▶ **To do**
Gather all lines in the records below that include the word "Blender".
────
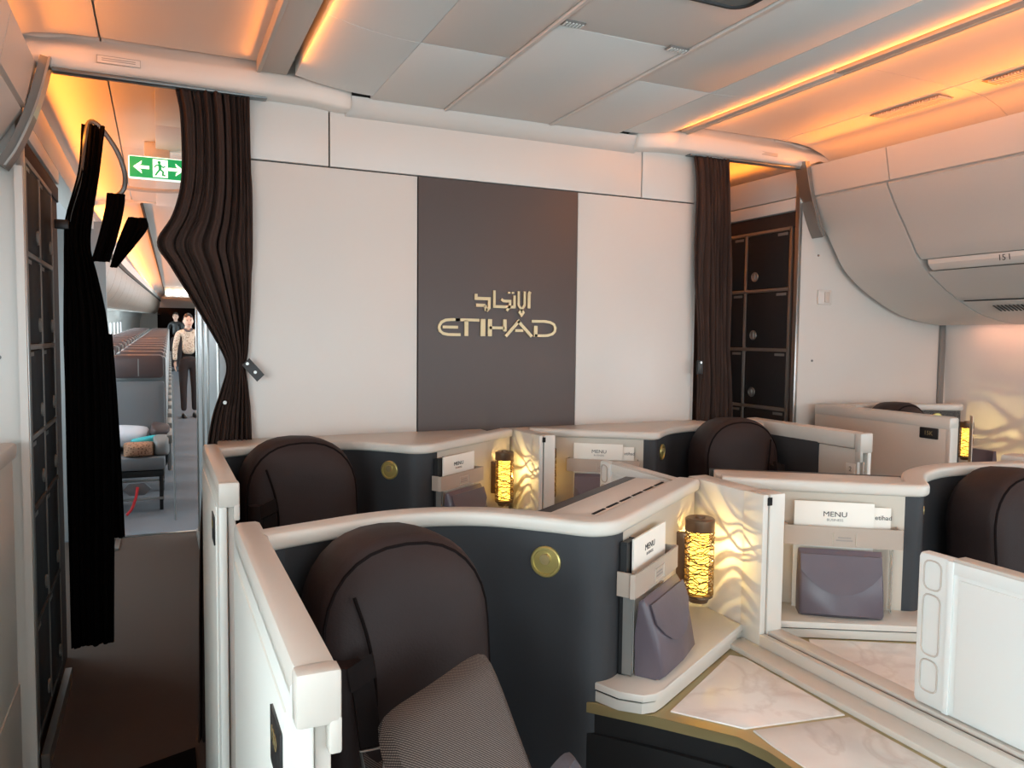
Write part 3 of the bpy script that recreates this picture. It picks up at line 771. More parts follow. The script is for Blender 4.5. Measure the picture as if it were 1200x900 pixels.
    for s_, sc in ((k0, .92), (k0+.006, 1), ((k0+k1)/2, 1.05), (k1-.006, 1), (k1, .92)):
        inset = .010 if s_ in (k0, k1) else 0
        prof = [(.036, .8222), (.085*sc, .8222), (.097*sc, .832), (.084*sc, .90), (.062*sc, .966), (.050, .978), (.042, .972), (.034, .90)]
        rings.append([(*at(s_, d), z+.0145) for d, z in prof])
    body = part('pouch_body', loft(NB(), rings), 'kit', ak, ang=50)
    rings = []
    for s_ in [k0+.003+(k1-k0-.006)*i/8 for i in range(9)]:
        e = abs((s_-(k0+k1)/2)/((k1-k0)/2)); drop = .055*(1-e**2.2)
        zb_ = .955-.02-drop
        rings.append([(*at(s_, .062*1.05+(.962-z)*.36+.004), z+.0145) for z in (.968, (.968+zb_)/2, zb_)]+[(*at(s_, .062*1.05+(.962-z)*.36+.001), z+.0145) for z in (zb_, .968)])
    part('flap', loft(NB(), rings), 'kit', body, ang=50)
    # ---- lamp
    pl = at(.385, .053)
    th.append(lamp(pl, (n.x, n.y), {'left': 'glowing lattice cylinder lamp in the nearest recess', 'right': 'glowing lattice cylinder lamp mostly hidden behind the near partition post'}[side], (u.x-n.x*.2, u.y-n.y*.2)))
    # ---- monitor housing behind the recess, belongs to the seat behind
    mh = thing('monitor_housing', {'left': 'beige slotted monitor housing behind the nearest recess wall', 'right': 'beige monitor housing behind the right-hand recess wall of the near row'}[side], 'monitor', (*at(.2, -.1), .8), 'monitor housings')
    th.append(mh)
    a0, a1 = at(.0, -.052), at(.475, -.052); b0, b1 = at(.0, -.145), at(.475, -.145)
    part('housing', prism(NB(), [a0, a1, b1, b0], .8, 1.146, .003), 'shell', mh)
    bm = NB()
    for i in range(6): obox(bm, (*at(.06+i*.072, -.062), 1.1465), u, n, .058, .006, .002)
    part('vent_slots', bm, 'slot', mh)
    part('screen', prism(NB(), [at(-.02, -.148), at(.485, -.148), at(.485, -.175), at(-.02, -.175)], .82, 1.144), 'black', mh)
    # ---- side table
    tb_ = thing('side_table', {'left': 'pale marble side table edged in gold beside the nearest seat', 'right': 'pale marble side table behind the white privacy divider'}[side], 'table', (f(1.1), .9, 0), 'side tables')
    th.append(tb_)
    edge = [(.697, 1.328), (.832, 1.172), (.929, 1.049), (.944, .99), (.944, .66), (1.232, .66), (1.232, 1.40), (.83, 1.27)]
    part('trim_edge', prism(NB(), [(f(x), y) for x, y in edge], .776, .7965, .002), 'gold', tb_)
    part('cabinet', prism(NB(), [(f(x), y) for x, y in [(.702, 1.330), (.838, 1.180), (.934, 1.055), (.950, .99), (.950, .66), (1.225, .66), (1.225, 1.40), (.83, 1.27)]], .05, .7755), 'black', tb_)
    part('drawer_front', prism(NB(), [(f(x), y) for x, y in [(.712, 1.312), (.834, 1.168), (.926, 1.046), (.934, 1.052), (.842, 1.18), (.720, 1.32)]], .12, .735), 'black', tb_)
    part('marble_top', prism(NB(), [(f(x), y) for x, y in [(.872, 1.172), (1.150, 1.335), (1.172, 1.31), (1.166, 1.030), (.957, 1.064)]], .792, .7995, .001), 'marble', tb_)
    part('marble_top', prism(NB(), [(f(x), y) for x, y in [(.965, 1.052), (1.166, 1.019), (1.168, .665), (.960, .665), (.960, 1.0)]], .792, .7995, .001), 'marble', tb_)
    part('skirt', box(NB(), *sorted((f(1.180), f(1.233))), .66, 1.385, .792, .808, .002), 'shell', tb_)
    # ---- aisle door
    dx0, dx1 = (.123, .171) if side == 'left' else (2.325, 2.388)
    out = dx0 if side == 'left' else dx1; inn_ = dx1 if side == 'left' else dx0; so = -1 if side == 'left' else 1
    zt_ = 1.152 if side == 'left' else 1.165; ye = .80 if side == 'left' else .90
    dr = thing('suite_door', {'left': 'off-white sliding suite door beside the nearest seat, with a dark placard', 'right': 'beige sliding suite door at the right edge beside the right aisle'}[side], 'door', ((dx0+dx1)/2, 1.15, 0), 'suite doors')
    th.append(dr)
    def XB(nm, xa, xb, y0, y1, z0, z1, m, bev=.003, par=dr):
        a, b = sorted((xa, xb)); return part(nm, box(NB(), a, b, y0, y1, z0, z1, bev), m, par)
    XB('top_cap', out, inn_, ye+.026, 1.515, 1.105, zt_, 'shell', .010)
    XB('end_cap', out, inn_, ye-.004, ye+.025, 1.092, zt_, 'shell', .005)
    XB('end_lip', inn_, inn_+so*.014, ye-.004, ye+.02, 1.060, 1.10, 'shell', .003)
    XB('outer_frame', out, out-so*.020, ye, 1.52, .03, 1.13, 'door_white', .006)
    XB('outer_panel', out+so*.003, out-so*.004, ye+.06, 1.49, .08, 1.085, 'door_white', .003)
    XB('slide_panel', inn_+so*.026, inn_+so*.008, ye+.015, ye+.2, .03, 1.104, 'shell', .003)
    XB('inner_padding', inn_+so*.012, inn_+so*.002, ye+.2, 1.5, .03, 1.115, 'dark_shell', .003)
    XB('slide_rail', inn_+so*.032, inn_+so*.028, ye+.005, ye+.19, .03, 1.058, 'steel' if side == 'left' else 'shell', .001)
    XB('channel', out-so*.018, inn_+so*.014, ye+.03, 1.5, .03, 1.11, 'slot', 0)
    pc = XB('placard', out+so*.006, out+so*.002, ye+.07, ye+.155, .985, 1.055, 'black', .004)
    text('lettering', '13D' if side == 'left' else '13G', (out+so*.0075, ye+.112, 1.03), (0, so*1.0, 0), (0, 0, 1), .026, 'gold', pc)
    part('rivet', disc(NB(), ((dx0+dx1)/2+.008*so, ye+.015, 1.02), (0, -1, 0), .003, .002, 8), 'slot', dr)
    return th

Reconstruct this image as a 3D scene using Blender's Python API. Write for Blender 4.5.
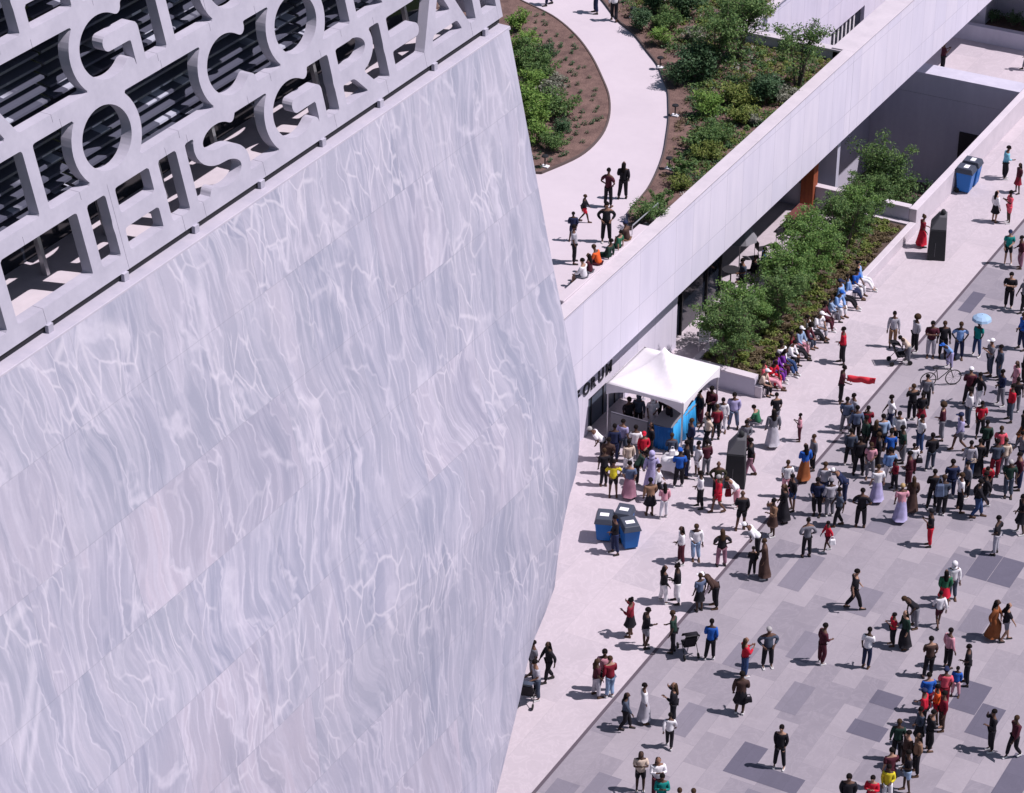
import bpy, bmesh, math, random
import numpy as np
from mathutils import Vector, Matrix
R = math.radians
for o in list(bpy.data.objects):
    bpy.data.objects.remove(o)
SC = bpy.context.scene
COL = SC.collection

# ------------------------------------------------------------------ camera, sky, sun, exposure
# world frame: +Y runs along the paving joint (away from the camera), +X towards the open plaza
cam_d = bpy.data.cameras.new('camera')
cam = bpy.data.objects.new('camera', cam_d); COL.objects.link(cam)
cam.location = (0, 0, 50.5)
cam.rotation_euler = (R(90 - 30.2), 0, R(28.9))
cam_d.sensor_width = 36; cam_d.lens = 2573 / 1024 * 36
cam_d.clip_start = 1; cam_d.clip_end = 3000
SC.camera = cam

SUN_EL = 58.0
sun_h = (0.929, 0.37)
w = bpy.data.worlds.new('World'); SC.world = w; w.use_nodes = True
nt = w.node_tree; nt.nodes.clear()
sky = nt.nodes.new('ShaderNodeTexSky'); sky.sky_type = 'NISHITA'; sky.sun_disc = False
sky.sun_elevation = R(SUN_EL); sky.sun_rotation = math.atan2(*sun_h)
sky.air_density = 1.0; sky.dust_density = 1.0
bg = nt.nodes.new('ShaderNodeBackground'); bg.inputs['Strength'].default_value = 0.062
wo = nt.nodes.new('ShaderNodeOutputWorld')
nt.links.new(sky.outputs[0], bg.inputs[0]); nt.links.new(bg.outputs[0], wo.inputs[0])
sd = bpy.data.lights.new('sun', 'SUN'); sd.energy = 4.8; sd.angle = R(0.5); sd.color = (1.0, 0.91, 0.955)
so = bpy.data.objects.new('sun', sd); COL.objects.link(so)
ce = math.cos(R(SUN_EL)); hn = math.hypot(*sun_h)
tow = Vector((sun_h[0] / hn * ce, sun_h[1] / hn * ce, math.sin(R(SUN_EL))))
so.rotation_euler = tow.to_track_quat('Z', 'Y').to_euler(); so.location = tow * 200
SC.view_settings.view_transform = 'Standard'; SC.view_settings.look = 'None'
SC.view_settings.gamma = 1; SC.view_settings.exposure = 0.14
SC.render.engine = 'CYCLES'
SC.cycles.max_bounces = 5

rnd = random.Random(7)

# ------------------------------------------------------------------ materials
def s2l(c):
    return tuple((x / 12.92 if x <= .04045 else ((x + .055) / 1.055) ** 2.4) for x in c)
MATS = {}
def mat(name, col, rough=.7, metal=0, spec=.3):
    if name in MATS: return MATS[name]
    m = bpy.data.materials.new(name); m.use_nodes = True
    b = m.node_tree.nodes['Principled BSDF']
    b.inputs['Base Color'].default_value = (*col, 1); b.inputs['Roughness'].default_value = rough
    b.inputs['Metallic'].default_value = metal; b.inputs['Specular IOR Level'].default_value = spec
    MATS[name] = m
    return m
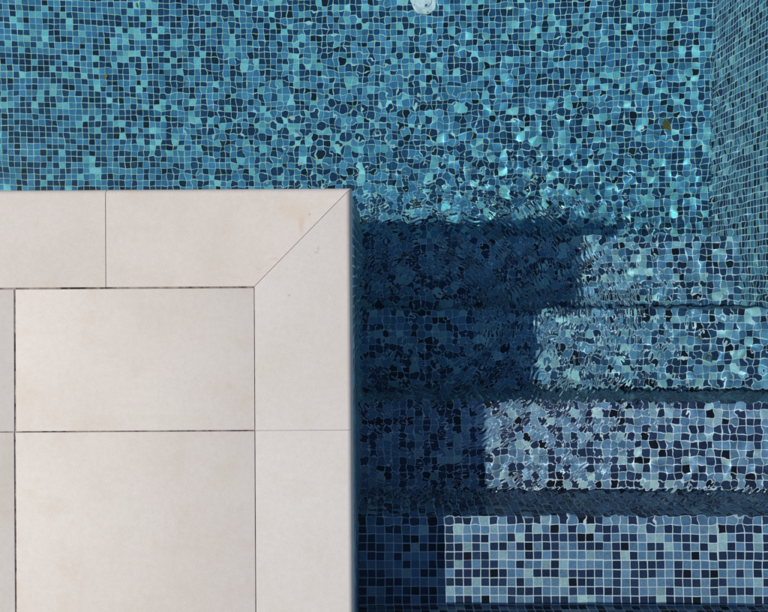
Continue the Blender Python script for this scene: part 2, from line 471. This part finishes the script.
P = surf
def q(x, y): return P(x, y)
XI, YI = q(255.3, 430)[0], q(130, 287.0)[1]        # inner edges of the coping
XJ = q(105.5, 240)[0]; YJ = q(135, 431.3)[1]; X14 = q(15.2, 450)[0]
g = 0.0010
th = 0.036
FX, FY = -1.65, -1.75                          # where the single slabs end, outside the frame
c1 = slab('coping_stone', [(XJ + g, YI), (XI - .0005, YI), (CX - .0007, CYE), (XJ + g, CYE)], STONE, DZ - th, DZ, (2,))
tag(c1, 'long beige coping stone with the small brown stain and mitred right end', 'coping stone', 'coping stones round the deck edge')
c2 = slab('coping_stone', [(FX, YI), (XJ - g, YI), (XJ - g, CYE), (FX, CYE)], STONE, DZ - th, DZ - 0.0006, (2,))
tag(c2, 'beige coping stone at the left edge of the photo with pool water above it', 'coping stone', 'coping stones round the deck edge')
c3 = slab('coping_stone', [(XI + .0004, YJ + .0004), (CX, YJ + .0004), (CX, CYE - .0007), (XI + .0004, YI - .0005)], PALE_STONE, DZ - th, DZ - 0.0004, (1,))
tag(c3, 'pale coping stone with the mitred top, right of the large middle paving slab', 'coping stone', 'coping stones round the deck edge')
c4 = slab('coping_stone', [(XI + .0004, FY), (CX, FY), (CX, YJ - .0004), (XI + .0004, YJ - .0004)], PALE_STONE, DZ - th, DZ - 0.0006, (1,))
tag(c4, 'plain pale coping stone at the bottom of the photo next to the shaded steps', 'coping stone', 'coping stones round the deck edge')
gy, gx = 0.0022, 0.0020
S1 = slab('paving_slab', [(X14 + gx, YJ + .0014), (XI - .0016, YJ + .0014), (XI - .0016, YI - 2 * gy), (X14 + gx, YI - 2 * gy)], STONE, DZ - th, DZ - 0.001)
tag(S1, 'rectangular beige paving slab enclosed by joints, directly below the long coping stone', 'paving slab', 'beige paving slabs of the deck')
S2 = slab('paving_slab', [(X14 + gx + .0015, YJ - .6014), (XI - .0016, YJ - .6), (XI - .0016, YJ - .0014), (X14 + gx - .0005, YJ - .0014)], STONE, DZ - th, DZ - 0.0005)
tag(S2, 'large beige paving slab cut off by the bottom edge of the photo', 'paving slab', 'beige paving slabs of the deck')
S3 = slab('paving_slab', [(FX, YJ + .001), (X14 - gx, YJ + .001), (X14 - gx, YI - 2 * gy), (FX, YI - 2 * gy)], STONE, DZ - th, DZ - 0.0014)
tag(S3, 'upper of the two narrow slab strips at the left edge of the deck', 'paving slab', 'beige paving slabs of the deck')
S4 = slab('paving_slab', [(FX, YJ - .6), (X14 - gx + .0015, YJ - .6), (X14 - gx - .0005, YJ - .0012), (FX, YJ - .0012)], STONE, DZ - th, DZ - 0.0009)
tag(S4, 'lower of the two narrow slab strips at the left edge of the deck', 'paving slab', 'beige paving slabs of the deck')

# mortar bed seen in the joints, and the terrace round the pool beyond the frame
bm = bmesh.new()
box(bm, -1.7, CX - 0.020, -1.76, CYE - 0.020, DZ - th + .0005, DZ - 0.0028)
bed = mesh_obj('mortar_bed', bm, JOINT); bed['kind'] = 'structure'
bm = bmesh.new()
BIG = 40
for x0, x1, y0, y1 in ((-BIG, FX - .002, -BIG, CYE), (FX - .002, XI - .002, YJ - .602 - 2.5, YJ - .602), (FX - .002, CX, -BIG, FY - .003 if False else -2.9),
                       (CX + .002, BIG, -BIG, YE[0] - .005), (XW + .005, BIG, YE[0] - .004, YFAR), (-BIG, BIG, YFAR + .005, BIG), (-BIG, XFAR - .005, CYE + .001, YFAR + .004)):
    box(bm, x0, x1, y0, y1, DZ - th, DZ - 0.002)
box(bm, XI + .0005, CX, -2.89, FY - .002, DZ - th, DZ - .002)
ter = mesh_obj('ground', bm, TERRACE); ter['kind'] = 'structure'

# ------------------------------------------------------------------ things lying on the pool floor
def refl(px, py, d):
    """where the sight line through a photo pixel meets depth d under flat water"""
    tx, ty = (px - 379.6) / F_PX, (277.8 - py) / F_PX
    tx, ty = tx + 0.006 * ty, ty - 0.006 * tx
    t = math.hypot(tx, ty); s = t / math.sqrt(1 + t * t) / 1.333
    r = CAM_Z * t + d * s / math.sqrt(1 - s * s)
    return tx / t * r, ty / t * r

LEAF = plain('dry_leaf', (0.42, 0.33, 0.07), 0.6, col2=(0.24, 0.20, 0.05), scale=40)
YELLOW = plain('yellow_petal', (0.80, 0.66, 0.10), 0.6, col2=(0.50, 0.48, 0.08), scale=80)
PALE = plain('bleached_leaf', (0.55, 0.50, 0.36), 0.6, col2=(0.36, 0.30, 0.2), scale=80)
def leaf(px, py, d, length, width, ang, mat, label, name='fallen_leaf', seed=0, curl=0.25, stem=True):
    rr = random.Random(seed)
    x, y = refl(px, py, d)
    bm = bmesh.new()
    NL, NW = 12, 6
    rows = []
    for i in range(NL + 1):
        t = i / NL
        w = width * 0.5 * (math.sin(math.pi * min(1, t * 0.94 + 0.06)) ** 0.75) * (1 + 0.05 * rr.uniform(-1, 1)) + 0.0002
        bend = 0.12 * length * math.sin(math.pi * t)
        row = []
        for j in range(NW + 1):
            u = j / NW * 2 - 1
            z = 0.0015 + curl * width * 0.5 * (u * u) + 0.10 * length * curl * math.sin(t * 3.1) + 0.0006 * rr.uniform(-1, 1)
            row.append(bm.verts.new((t * length - length / 2, u * w + bend, z)))
        rows.append(row)
    for i in range(NL):
        for j in range(NW):
            bm.faces.new((rows[i][j], rows[i + 1][j], rows[i + 1][j + 1], rows[i][j + 1]))
    bmesh.ops.solidify(bm, geom=bm.faces[:], thickness=0.0005)
    o = mesh_obj(name, bm, mat, smooth=True)
    caustic_receiver(o)
    o.location = (x, y, -d + 0.001); o.rotation_euler = (0, 0, ang)
    if stem:
        bm = bmesh.new()
        pts = [Vector((length / 2 - .001 + k * length * 0.06, 0.0006 * k * k, 0.003 + .0004 * k)) for k in range(5)]
        ring = []
        for k, p in enumerate(pts):
            rad = 0.0009 - 0.0001 * k
            ring.append([bm.verts.new(p + Vector((0, rad * math.cos(a), rad * math.sin(a)))) for a in (0, 1.26, 2.51, 3.77, 5.03)])
        for k in range(4):
            for i in range(5):
                bm.faces.new((ring[k][i], ring[k][(i + 1) % 5], ring[k + 1][(i + 1) % 5], ring[k + 1][i]))
        bm.faces.new(ring[0]); bm.faces.new(ring[-1])
        st = mesh_obj('stem', bm, mat, o); caustic_receiver(st)
    tag(o, label, 'leaf')
    return o
leaf(668, 124, D[4], 0.058, 0.024, R(112), LEAF, 'curled brown and yellow leaf, the largest in the pool, on the floor at upper right', seed=1)
small = [
    (106, 76, 4, .030, .015, 60, YELLOW, 'yellow petal on the pool floor at upper left, well above the coping joint'),
    (183, 54, 4, .026, .013, 150, YELLOW, 'upper of the two yellow petals close together above the long coping stone'),
    (184, 83, 4, .024, .014, 80, YELLOW, 'lower of the two yellow petals close together above the long coping stone'),
    (137, 5, 4, .024, .010, 100, YELLOW, 'yellow petal at the very top of the photo, left of centre'),
    (591, 42, 4, .024, .012, 30, PALE, 'pale leaf scrap on the pool floor up and left of the large brown leaf'),
    (672, 43, 4, .028, .010, 20, YELLOW, 'thin yellow petal on the pool floor straight above the large brown leaf'),
    (709, 358, 2, .030, .014, 100, LEAF, 'little brown leaf on the second lowest step near the right edge'),
    (701, 338, 2, .022, .012, 120, PALE, 'pale leaf scrap on the second lowest step just above the little brown leaf'),
    (708, 230, 4, .050, .014, 85, LEAF, 'narrow brown leaf in the corner between the lowest step and the right wall'),
    (712, 98, 4, .022, .014, 70, PALE, 'pale leaf scrap at the foot of the right wall'),
    (589, 91, 4, .018, .010, 0, PALE, 'tiny bleached leaf scrap on the floor left of the large brown leaf'),
]
for k, (px, py, i, L_, w_, a_, m_, lb) in enumerate(small):
    leaf(px, py, D[i], L_ * 0.7, w_ * 0.65, R(a_), m_, lb, 'petal' if m_ is YELLOW else 'fallen_leaf', seed=10 + k, stem=False)

# round white fitting in the pool floor
WHITE = plain('white_plastic', (0.82, 0.89, 0.92), 0.35, 0.12, 30.0)
SLOT = plain('dark_slot', (0.10, 0.14, 0.15), 0.7)
def lathe(bm, prof, n=40, loc=(0, 0, 0)):
    rings = []
    for r_, z_ in prof:
        rings.append([bm.verts.new((loc[0] + r_ * math.cos(2 * math.pi * k / n), loc[1] + r_ * math.sin(2 * math.pi * k / n), loc[2] + z_)) for k in range(n)])
    for a, b in zip(rings, rings[1:]):
        for k in range(n): bm.faces.new((a[k], a[(k + 1) % n], b[(k + 1) % n], b[k]))
    bm.faces.new(rings[-1])
x, y = refl(423.5, 0.8, D[4])
inlet = bpy.data.objects.new('floor_inlet', None); inlet.location = (x, y, -D[4]); link(inlet)
tag(inlet, 'round white plastic inlet fitting set in the pool floor at the top edge', 'pool inlet')
bm = bmesh.new(); lathe(bm, [(0.056, 0.0), (0.0555, 0.003), (0.053, 0.005), (0.040, 0.006), (0.036, 0.0055), (0.031, 0.0055)])
o = mesh_obj('flange', bm, WHITE, inlet, True); caustic_receiver(o)
bm = bmesh.new(); lathe(bm, [(0.034, 0.0056), (0.033, 0.008), (0.028, 0.0095), (0.016, 0.0105), (0.008, 0.0108), (0.001, 0.011)])
o = mesh_obj('cap', bm, WHITE, inlet, True); caustic_receiver(o)
for ang in (20, 110, 200, 290):
    bm = bmesh.new(); lathe(bm, [(0.003, 0.0), (0.003, 0.0012), (0.002, 0.0016)], 12, (0.046 * math.cos(R(ang)), 0.046 * math.sin(R(ang)), 0.0052))
    o = mesh_obj('screw', bm, SLOT, inlet); caustic_receiver(o)
bm = bmesh.new(); lathe(bm, [(0.006, 0.0), (0.006, 0.0008), (0.004, 0.001)], 16, (0.010, -0.022, 0.0098))
o = mesh_obj('drain_hole', bm, SLOT, inlet); caustic_receiver(o)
────
▶ **Worked solution**
Write part 3 of the bpy script that recreates this picture. It picks up at line 771. More parts follow. The script is for Blender 4.5. Measure the picture as if it were 1200x900 pixels.
Reconstruct this image as a 3D scene using Blender's Python API. Write for Blender 4.5.
Continue the Blender Python script for this scene: part 2, from line 471. This part finishes the script.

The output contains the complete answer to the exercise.